Yaşadığı çağın çağların en kötüsü olduğunu düşünenlere geçmişte her çağın kendi yaşayanları tarafından en kötüsü olarak değerlendirildiğini hatırlatmak lazım.
Ancak düşünce tarihinde, tarihsel kötümserlik (historical pessimism) bilhassa 19. yüzyılda muhafazakar düşünürler tarafından kavramsallaşmıştır. Örneğin Malthus, nüfus artışının kaynaklar üzerindeki baskısı nedeniyle geleceğe dair karamsardı, Burke Fransız Devrimi sonrasındaki toplumsal değişimlere karşı olumsuzluğu ağır basan bir şüpheyle bakıyordu.
Bilmiyordum, Harvard profesörü, tarihçi Michael McCormick MS 536 yılını “yaşanmış en kötü yıl” olarak görmüş, çünkü volkanik patlama sonucu oluşan sis 18 ay boyunca Avrupa, Orta Doğu ve Asya’nın bazı bölgelerinde gündüz karanlığına neden olmuş.
Yerli Amerikalılar için 1520 yılı, İspanyolların getirdiği çiçek hastalığının milyonlarca insanı öldürdüğü bir felaket yılı olmuş. 1600 yılına gelindiğinde, Amerika kıtasının nüfusunun %90’ı (yaklaşık 55 milyon kişi) çeşitli Avrupa kaynaklı hastalıklar nedeniyle yok olmuş.

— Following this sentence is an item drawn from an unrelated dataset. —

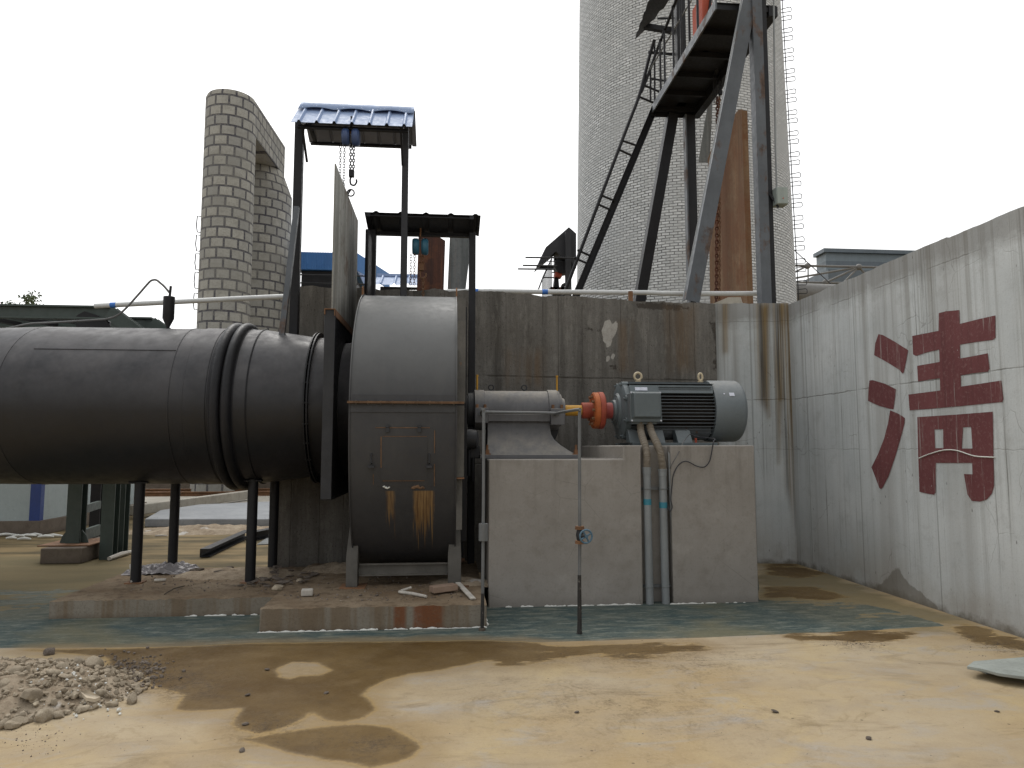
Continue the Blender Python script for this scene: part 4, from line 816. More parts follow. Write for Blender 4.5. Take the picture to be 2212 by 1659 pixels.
# flat plates with the round opening
b = MB(); n = 48
def holed(b, x, y0, y1, z0, z1, r, th):
    sq = []; ci = []
    for k in range(n):
        t = 2 * math.pi * k / n; c_, s_ = math.cos(t), math.sin(t); ci.append((AY + r * c_, DZ - .01 + r * s_))
        m_ = min(((y1 - AY) / c_ if c_ > 0 else (y0 - AY) / c_) if abs(c_) > 1e-6 else 1e9, ((z1 - DZ + .01) / s_ if s_ > 0 else (z0 - DZ + .01) / s_) if abs(s_) > 1e-6 else 1e9); sq.append((AY + m_ * c_, DZ - .01 + m_ * s_))
    vs = [(x, *p) for p in sq] + [(x, *p) for p in ci] + [(x + th, *p) for p in sq] + [(x + th, *p) for p in ci]
    fs = []
    for k in range(n):
        l = (k + 1) % n; fs += [(k, l, n+l, n+k), (2*n+k, 3*n+k, 3*n+l, 2*n+l), (k, 2*n+k, 2*n+l, l), (n+k, n+l, 3*n+l, 3*n+k)]
    b.add(vs, fs)
holed(b, -1.228, gy0 + .04, gy1 - .04, gz0 + .015, gz1 - .02, 0.77, 0.012); b.build('face_plate', M['black'], gate)
b = MB(); holed(b, -1.150, gy0 + .04, gy1 - .04, gz0 + .015, gz1 - .02, 0.77, 0.012); b.build('face_plate', M['black'], gate)
b = MB(); b.box(-1.232, -1.134, gy0 + .036, gy1 - .036, gz0 - .01, gz0 + .013); b.build('bottom_channel', M['darkgrey'], gate)
b = MB(); b.angle((-1.13, gy0 - .02, gz1), (-1.13, gy1, gz1 + 0.02), 0.07, up=(0, 0, -1)); b.angle((-1.236, gy1, gz1), (-1.236, gy0 - .02, gz1), 0.06, up=(0, 0, -1)); b.build('top_angle', M['rust'], gate)
pl_ = MB(); pl_.box(-1.185, -1.172, 7.30, 9.18, 2.90, 4.545)
o = pl_.build('gate_plate', M['plate']); tag(o, 'raised stained steel gate plate hanging on a chain above the duct end', 'gate plate')

# ---------------------------------------------------------------- chain hoists
def chain(b, p, q, link=0.05, r=0.006, sag=0):
    p = Vector(p); q = Vector(q); n = max(2, int((q - p).length / (link * 0.72))); d = (q - p).normalized()
    for i in range(n):
        c = p + (q - p) * ((i + .5) / n); s1 = Vector((1, 0, 0)) if i % 2 else Vector((0, 1, 0)); s1 = (s1 - d * s1.dot(d)).normalized()
        b.tube([c + d * math.sin(t) * link * .5 + s1 * math.cos(t) * link * .28 for t in [2*math.pi*k/8 for k in range(8)]], r, 5, closed=True)
def hoist(loc, zbot, label, mat, zhook=None, rusty=False):
    x, y, z = loc; h = thing('chain_hoist', loc, label, 'chain hoist', 'chain hoists under the canopies'); cm = M['rust'] if rusty else M['black']
    b = MB(); b.tube([(x, y, z + .26), (x, y, z + .17)], 0.012, 8); b.ring((x, y, z + .15), 0.035, 0.01, 'X', 16, 6); b.build('top_hook', cm, h)
    for s_, nm in ((-1, 'gear_housing'), (1, 'gear_housing')):
        b = MB(); b.lathe([(0, 0), (0, .09), (.02, .105), (.065, .105), (.085, .085), (.085, 0)], (x + (0.015 if s_ > 0 else -0.1), y, z), seg=24); b.build(nm, mat, h, sharp=30)
    b = MB(); chain(b, (x, y, z - .08), (x, y, zbot + .16)); chain(b, (x + .035, y, z - .08), (x + .035, y, zbot + .16)); b.build('load_chain', cm, h)
    b = MB(); chain(b, (x - .07, y - .02, z - .08), (x - .07, y - .02, zbot - .1), 0.045, 0.004); chain(b, (x - .115, y - .02, z - .08), (x - .115, y - .02, zbot - .1), 0.045, 0.004); b.build('hand_chain', cm, h)
    b = MB(); b.box(x - .015, x + .045, y - .03, y + .03, zbot + .09, zbot + .17); b.tube(curve([(x+.01, y, zbot + .09), (x+.0, y, zbot + .05), (x + .01, y, zbot), (x + .05, y, zbot - .01), (x + .075, y, zbot + .03), (x + .07, y, zbot + .06)], 5), 0.011, 8); b.build('hook', cm, h)
    return h
M['hoistblue'] = paint('dark_blue_hoist_paint', (0.04, 0.07, 0.17), 0.4, 0.15, 0.05)
hx = -1.155
hoist((hx, 8.25, P(757, 297, 8.25).z), P(757, 398, 8.25).z, 'dark blue chain hoist hanging under the blue canopy', M['hoistblue'])
b = MB(); b.ring((hx + .01, 8.25, 4.58), 0.04, 0.009, 'Y', 16, 6); b.tube([(-1.178, 8.25, 4.50), (-1.178, 8.25, 4.56), (hx + .01, 8.25, 4.62)], 0.01, 6); sh = b.build('shackle', M['black']); tag(sh, 'small shackle joining the hoist hook to the tall stained gate plate', 'shackle')
# ================================================================= BLUE CANOPY
cp = thing('hoist_canopy', (-1.15, 8.5, 2.9), 'tall steel frame with a small blue corrugated gable roof above the gate', 'canopy frame')
zL = P(646, 262, 8.55).z
for u, ub, bot in ((646, 632, 2.86), (876, 868, 3.25)):
    x = P(u, 300, 8.55).x; b = MB(); hw = .038 if u > 700 else .05; b.box(x - hw, x + hw, 8.52, 8.62, bot, zL + .02); b.build('post', M['darkgrey'] if u > 700 else M['black'], cp, bevel=0.006)
b = MB(); b.beam(P(641, 448, 8.33), P(607, 742, 8.0), 0.06, 0.06); b.build('brace', M['bluegrey'], cp)
fe = 8.12; rg = 8.60; re = 9.12; zr = P(760, 231, rg).z; zf = P(757, 268, fe).z; zre = P(757, 311, re).z
xl, xr = P(628, 262, fe).x, P(892, 268, fe).x
def corr(b, x0, x1, y0, z0, y1, z1, th=0.012, pitch=0.2, rib=0.028):
    n = int((x1 - x0) / (pitch / 12)); xs_ = [x0 + (x1 - x0) * i / n for i in range(n + 1)]; d = Vector((0, y1 - y0, z1 - z0)); nrm = Vector((0, -(z1 - z0), y1 - y0)).normalized(); nrm = nrm if nrm.z > 0 else -nrm
    up_ = []; 
    for i, x in enumerate(xs_):
        ph = i % 12; h = rib if ph in (5, 6) else 0
        for y, z in ((y0, z0), (y1, z1)): up_.append(Vector((x, y, z)) + nrm * h)
    lo = [p - nrm * 0.004 for p in up_]; m = len(up_)
    fs = [(2*i, 2*i+2, 2*i+3, 2*i+1) for i in range(n)] + [(m+2*i, m+2*i+1, m+2*i+3, m+2*i+2) for i in range(n)]
    fs += [(2*i, m+2*i, m+2*i+2, 2*i+2) for i in range(n)] + [(2*i+1, 2*i+3, m+2*i+3, m+2*i+1) for i in range(n)] + [(0, 1, m+1, m), (m-2, 2*m-2, 2*m-1, m-1)]
    b.add(up_ + lo, fs)
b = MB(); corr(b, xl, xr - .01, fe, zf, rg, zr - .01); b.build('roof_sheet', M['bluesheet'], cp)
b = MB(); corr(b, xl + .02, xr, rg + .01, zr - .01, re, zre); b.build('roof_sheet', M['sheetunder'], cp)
b = MB(); n = 30; vs = []
for i in range(n + 1):
    x = xl + 0.01 + (xr - xl - .02) * i / n; wv = 0.03 * abs(math.sin(i * 0.33)) ; vs += [(x, rg - .17, zr - .13 + wv), (x, rg, zr + .035), (x, rg + .17, zr - .13 + wv)]
b.add(vs, [(3*i+k, 3*i+3+k, 3*i+4+k, 3*i+1+k) for i in range(n) for k in (0, 1)]); o = b.build('ridge_cap', M['bluesheet'], cp); sm_ = o.modifiers.new('s', 'SOLIDIFY'); sm_.thickness = 0.004
for yy, zz in ((re - .1, zre - 0.03), (rg, zL - 0.02 + .06), (fe + .12, zf + .02)): b = MB(); b.angle((xl + .06, yy, zz - .05), (xr - .06, yy, zz - .05), 0.05); b.build('purlin', M['black'], cp)
for x in (xl + .12, xr - .14): b = MB(); b.beam((x, fe + .1, zf), (x, 8.55, zL - .02), 0.04); b.beam((x, re - .1, zre - .05), (x, 8.55, zL - .02), 0.04); b.beam((x, fe + .05, zf - .03), (x, 8.5, zf - .32), 0.025); b.build('rafter', M['black'], cp)
b = MB(); b.box(hx - .07, hx + .09, 8.24, 8.26, P(757, 288, 8.25).z, zf - .03); b.build('hanger_plate', M['rust'], cp)

# ================================================================= BLACK CANOPY AND ITS GATE PLATE
kp = thing('hoist_canopy', (-0.3, 9.0, 0.2), 'low black steel frame with a dark weathered sheet roof in front of the wall', 'canopy frame')
kxl = P(797, 480, 8.9).x; kxr = P(1022, 500, 8.9).x
zt1 = P(900, 464, 8.6).z; ztr = P(900, 506, 9.03).z
for x, wd, bot in ((kxl + .03, .13, 1.5), (kxr - .01, .085, 0.2)): b = MB(); b.box(x - wd/2, x + wd/2, 8.84, 8.96, bot, zt1 - .12); b.build('post', M['black'], kp, bevel=.006)
b = MB(); xq = P(997, 700, 8.75).x; b.box(kxr - .24, kxr - .105, 8.74, 8.86, 0.3, P(1000, 700, 8.8).z + .2); b.build('post', M['darkgrey'], kp)
b = MB(); corr(b, P(788, 465, 8.6).x, P(1038, 468, 8.6).x, 8.55, zt1, 9.03, ztr, pitch=0.3, rib=0.02); b.prism([(P(788, 465, 8.6).x + .02, 8.56, zt1 - .01), (P(788, 465, 8.6).x + .02, 9.02, ztr - .005), (P(788, 465, 8.6).x + .02, 9.02, ztr + .03), (P(788, 465, 8.6).x + .02, 8.7, zt1)], (.01, 0, 0)); b.build('roof_sheet', M['blackroof'], kp)
b = MB(); b.angle((kxl, 8.6, zt1 - .045), (kxr, 8.6, zt1 - .045), 0.05); b.build('purlin', M['black'], kp); b = MB(); b.angle((kxl, 8.98, ztr - .05), (kxr, 8.98, ztr - .05), 0.06); b.build('purlin', M['black'], kp)
for x in (kxl + .03, kxr - .03): b = MB(); b.beam((x, 8.55, zt1 - .03), (x, 9.0, ztr - .03), 0.05); b.build('rafter', M['black'], kp)
x = P(800, 560, 8.7).x; b = MB(); b.prism([(x, 8.50, 2.6), (x, 8.86, 2.6), (x, 9.05, 4.12), (x, 8.50, 4.36)], (0.014, 0, 0)); b.v = [(p[0], p[1], p[2]) for p in b.v]
b = MB(); b.prism([(x, 8.35, 2.7), (x, 9.07, 2.7), (x, 9.07, P(822, 545, 9.07).z), (x, 8.35, P(800, 492, 8.35).z)], (0.014, 0, 0)); o = b.build('gate_plate', M['black']); tag(o, 'black steel gate plate raised beside the left post of the black canopy', 'gate plate')
hoist((P(908, 533, 8.88).x, 8.88, P(908, 533, 8.88).z), P(912, 600, 8.88).z, 'small teal chain hoist with rusty chain under the black canopy', paint('teal_hoist', (0.03, 0.13, 0.2), 0.5, 0.2, 0.15), rusty=True)
b = MB(); chain(b, P(914, 600, 8.88), P(914, 650, 8.88), 0.05, 0.006); o = b.build('hanging_chain', M['rust']); tag(o, 'rusty chain hanging in front of the dark wall behind the fan top', 'chain')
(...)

Bizim özelimizde ise 1. Dünya Savaşı’ndaki insan kaybımız Osmanlı İmparatorluğu’nun o dönemdeki toplam nüfusunun yaklaşık %13,72’sine tekabül ediyormuş, Kurtuluş Savaşı’ndaki kayıp 137 bin civarındaymış. Cumhuriyet döneminde, sadece 1984-2012 yılları arasındaki terörün bilançosu da, “resmi kaynaklara göre” 35.576’ymış. Sakat kalanlar, hayatı olumsuz değişenler, yerini yurdunu terk edenleri saymıyoruz.
Tarihsel iyimserlik (historical optimism) belki bugüne ve yarına dair motivasyon ve umut sağlar, zihin ve beden sağlığına olumlu etkide bulunur ama tarihsel kötümserlik eleştirel ve sorgulayıcı yaklaşımdan beslendiği için daha gerçekçi değerlendirmenin anahtarı olur, önlem alma motivasyonunu geliştirebilir.
Doğru tavır, yaşadığımız çağın veya bugünün en kötüsü olduğunu düşünmeye gerek duymadan, en azından bugüne dek insanlığın ve dünyanın çeşitli toplumsal, siyasi, ekonomik ve kültürel nedenlerden ötürü her zaman kötü ve acı olaylar içerdiğini kabul etmemizdir. Kötümserlik sorgulayıcı aklın himayesinde iyi bir şeydir, sadece iyimserliği enjekte edenler uyuşturur veya uyuşturmayı amaçlar, kanmamak lazım.